Friday, October 22, 2010
When It Comes to their Own Messages, Governors Don't Like Filters
I'm not sure if this is the message Governor Tan Man wanted to get out to his constituents. (985,300 views versus, for example, 28 for 'Charlie Crist addresses the Ripon Society').
Link to October 22 Appleton Post-Crescent article, "Governors send unfiltered message to public with YouTube videos".
Excerpt: A growing number of the nation's governors are joining the laughing babies and dancing cats on YouTube with videos aimed at getting their unfiltered message to constituents.

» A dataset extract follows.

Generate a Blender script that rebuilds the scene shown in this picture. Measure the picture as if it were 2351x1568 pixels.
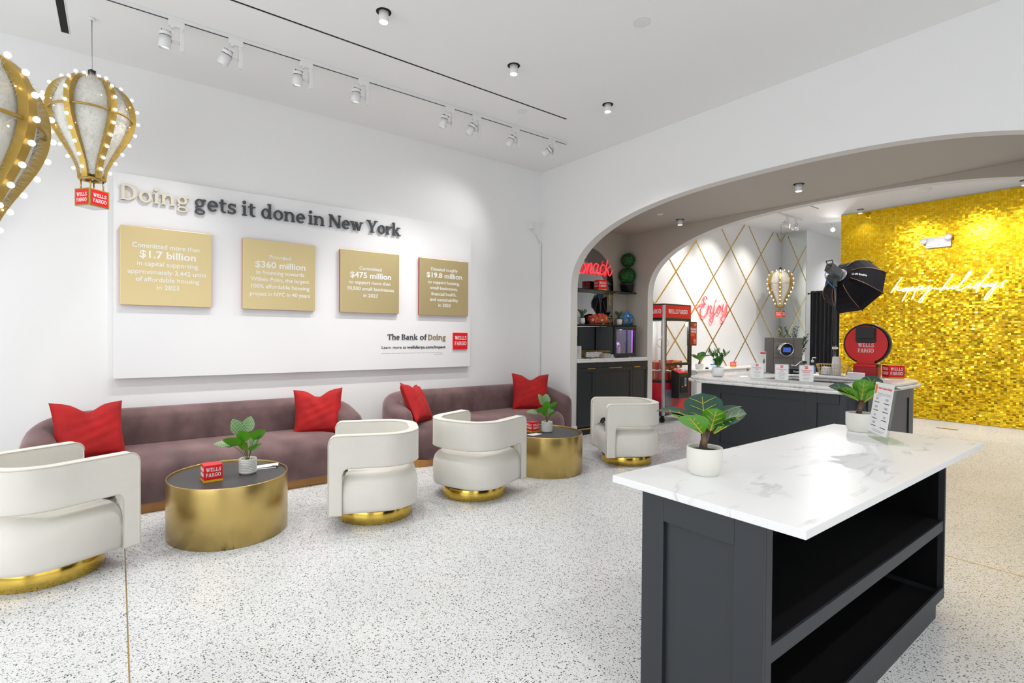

At least 38 governors have videos on the online site, including nine who have started this year, a Gannett Wisconsin Media review shows. At least nine other governors have posted videos using other services and state websites.
"It's helpful in getting the message out directly to the public," says Rachel Reeves, a spokeswoman for Kansas Democratic Gov. Mark Parkinson. "Social media, in general, really helps in getting your message out directly to constituents, unfiltered, without any sort of press sort of narrowing it down to a couple of quotes he may have used." [Irony alert]
YouTube use by governors is a bipartisan activity. Seventeen Republicans, 20 Democrats and one independent — Florida Gov. Charlie Crist — currently have videos posted there, the review shows.
And if you go to Crist's audio-video gallery page, the most recent video is from May 25, 2006.